Creato il 06 maggio 2014 da Viadellebelledonne

Nell’universo poetico di Anna Maria Bonfiglio non c’è raccolta di versi più intima, più intensamente dono d’anima di questa ultima titolata “Il miele amaro”. Quel flusso temporale che Bufalino chiamò “la maledizione di Eraclito”, lo scandaglio interiore che s’inabissa entro l’ipogeo più intimo e oscuro del sé, sono i cardini del dettato. E’ tutto qui. Ma è qui che l’infinità temporale di un vissuto, di un Esserci, si sdipana in versi fortemente connotativi; talvolta teneramente malinconici o dolorosamente drammatici, qualche volta rarefatti o ossimoricamente densi, ma sempre pregnanti, sempre pienamente riflessivi.

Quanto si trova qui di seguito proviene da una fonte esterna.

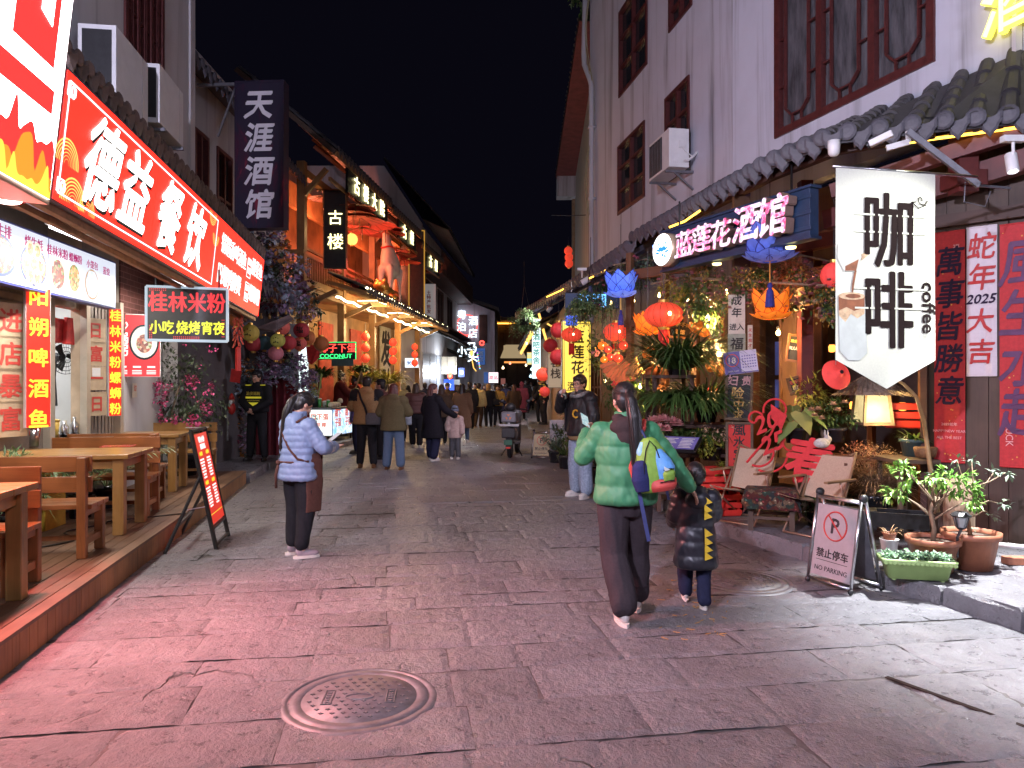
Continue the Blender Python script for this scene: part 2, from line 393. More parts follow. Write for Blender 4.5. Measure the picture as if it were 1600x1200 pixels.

Nei versi della poesia che dà titolo al volume, “Il miele amaro”, è il giorno a “portare il sapore” del tempo transeunte; in “Di tanto vivere” è del vissuto l’identico gesto del “portare” alle labbra il miele amaro,

sostanzialmente connubio degli opposti, rimescolando tormento e letizia e tutti i misteri dell’esistere. Così, in “Sugheri”, il poeta può affermare che “… il tempo vecchio affonda negli abissi/ col peso di remote fantasie”. Così, in “Sono andati via tutti”, il poeta insiste nello scavo interiore, “a fondo nella terra” per ritrovare il proprio diamante personale, frutto di quell’Ombra che si fa scaturigine della Luce, frutto di risposte e consapevolezza. Come non soffermarsi sui versi estremamente belli di “Di questo sud”: la durezza del dettato sembra liquefarsi attraverso le parole immaginifiche intrise della dignità alta di uomini e donne del sud; il poeta sa come rendere manifesta l’emozione con la sostanza delle parole, con tutti i segni degli intrinsechi turbamenti: “…Siamo rimasti qui, dove i carrubi/ nascondono fantasmi”. Come un rabdomante, giorno dopo giorno, il poeta ancora e sempre cerca, forgia, reinventa, porta quanto rinvenuto alla superficie e scrive. Leggiamo: “Ho sulle labbra/ ancora una canzone/ e una colomba calda/ fra le mie mani”. In questo modo, Anna Maria Bonfiglio canta: è come se, da terra, guardasse il mare. Invero, il poeta non vede il mare ma l’infinito che aleggia a pelo d’anima nell’esistere del Tutto.